What the task asks — Beginning at the first line of the data, print each line exactly, stopping after the line that contains "S.view_settings.exposure = 0.0;".

Material —
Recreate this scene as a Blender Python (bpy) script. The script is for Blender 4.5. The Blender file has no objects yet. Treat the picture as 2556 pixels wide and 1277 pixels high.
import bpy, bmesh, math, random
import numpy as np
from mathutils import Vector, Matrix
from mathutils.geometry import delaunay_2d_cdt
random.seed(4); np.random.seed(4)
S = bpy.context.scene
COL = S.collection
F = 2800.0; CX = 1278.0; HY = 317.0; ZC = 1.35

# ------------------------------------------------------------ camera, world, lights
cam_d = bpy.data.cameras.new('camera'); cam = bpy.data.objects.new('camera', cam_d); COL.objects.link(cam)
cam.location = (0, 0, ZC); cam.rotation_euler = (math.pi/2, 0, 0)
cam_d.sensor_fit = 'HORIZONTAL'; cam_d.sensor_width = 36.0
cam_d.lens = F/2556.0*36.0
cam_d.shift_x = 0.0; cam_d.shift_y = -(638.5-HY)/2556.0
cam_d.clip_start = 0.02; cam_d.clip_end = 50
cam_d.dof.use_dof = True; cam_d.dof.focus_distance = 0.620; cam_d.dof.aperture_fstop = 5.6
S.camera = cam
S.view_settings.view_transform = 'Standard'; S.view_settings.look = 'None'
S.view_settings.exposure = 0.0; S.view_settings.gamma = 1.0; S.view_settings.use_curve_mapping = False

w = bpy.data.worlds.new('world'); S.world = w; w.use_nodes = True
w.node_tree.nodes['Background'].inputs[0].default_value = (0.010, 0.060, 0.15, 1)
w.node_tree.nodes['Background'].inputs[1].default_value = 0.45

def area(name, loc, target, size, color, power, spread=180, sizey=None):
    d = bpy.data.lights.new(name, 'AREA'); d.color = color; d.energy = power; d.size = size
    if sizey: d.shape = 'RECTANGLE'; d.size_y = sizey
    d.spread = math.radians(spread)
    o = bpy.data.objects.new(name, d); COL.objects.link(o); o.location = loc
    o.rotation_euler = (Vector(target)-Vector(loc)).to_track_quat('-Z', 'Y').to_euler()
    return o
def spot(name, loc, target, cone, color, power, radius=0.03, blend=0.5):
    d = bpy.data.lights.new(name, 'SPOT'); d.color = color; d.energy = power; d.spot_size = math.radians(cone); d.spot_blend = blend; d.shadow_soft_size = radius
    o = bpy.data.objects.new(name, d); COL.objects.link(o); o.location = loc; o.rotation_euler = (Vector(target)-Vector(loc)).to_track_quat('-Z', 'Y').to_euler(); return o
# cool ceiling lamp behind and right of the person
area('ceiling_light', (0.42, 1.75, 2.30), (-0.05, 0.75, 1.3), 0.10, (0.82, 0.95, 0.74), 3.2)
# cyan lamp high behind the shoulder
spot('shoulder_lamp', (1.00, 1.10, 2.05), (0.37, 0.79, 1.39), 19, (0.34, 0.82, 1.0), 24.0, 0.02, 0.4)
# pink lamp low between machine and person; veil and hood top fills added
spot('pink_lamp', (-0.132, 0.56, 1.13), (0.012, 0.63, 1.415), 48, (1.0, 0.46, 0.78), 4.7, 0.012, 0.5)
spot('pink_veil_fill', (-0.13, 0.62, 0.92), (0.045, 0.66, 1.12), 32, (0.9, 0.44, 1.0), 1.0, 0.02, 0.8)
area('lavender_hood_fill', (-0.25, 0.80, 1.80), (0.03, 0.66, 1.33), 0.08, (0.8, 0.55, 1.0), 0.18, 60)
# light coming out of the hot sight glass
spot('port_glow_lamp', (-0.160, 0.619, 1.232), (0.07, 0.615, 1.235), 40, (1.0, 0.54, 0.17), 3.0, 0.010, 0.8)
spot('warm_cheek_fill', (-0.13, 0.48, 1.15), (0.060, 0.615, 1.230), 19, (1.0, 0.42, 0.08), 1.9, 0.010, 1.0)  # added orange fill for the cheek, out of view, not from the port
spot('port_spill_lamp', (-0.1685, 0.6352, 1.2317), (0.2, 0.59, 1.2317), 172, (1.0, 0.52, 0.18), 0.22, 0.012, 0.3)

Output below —
Recreate this scene as a Blender Python (bpy) script. The script is for Blender 4.5. The Blender file has no objects yet. Treat the picture as 2556 pixels wide and 1277 pixels high.
import bpy, bmesh, math, random
import numpy as np
from mathutils import Vector, Matrix
from mathutils.geometry import delaunay_2d_cdt
random.seed(4); np.random.seed(4)
S = bpy.context.scene
COL = S.collection
F = 2800.0; CX = 1278.0; HY = 317.0; ZC = 1.35

# ------------------------------------------------------------ camera, world, lights
cam_d = bpy.data.cameras.new('camera'); cam = bpy.data.objects.new('camera', cam_d); COL.objects.link(cam)
cam.location = (0, 0, ZC); cam.rotation_euler = (math.pi/2, 0, 0)
cam_d.sensor_fit = 'HORIZONTAL'; cam_d.sensor_width = 36.0
cam_d.lens = F/2556.0*36.0
cam_d.shift_x = 0.0; cam_d.shift_y = -(638.5-HY)/2556.0
cam_d.clip_start = 0.02; cam_d.clip_end = 50
cam_d.dof.use_dof = True; cam_d.dof.focus_distance = 0.620; cam_d.dof.aperture_fstop = 5.6
S.camera = cam
S.view_settings.view_transform = 'Standard'; S.view_settings.look = 'None'
S.view_settings.exposure = 0.0; S.view_settings.gamma = 1.0; S.view_settings.use_curve_mapping = False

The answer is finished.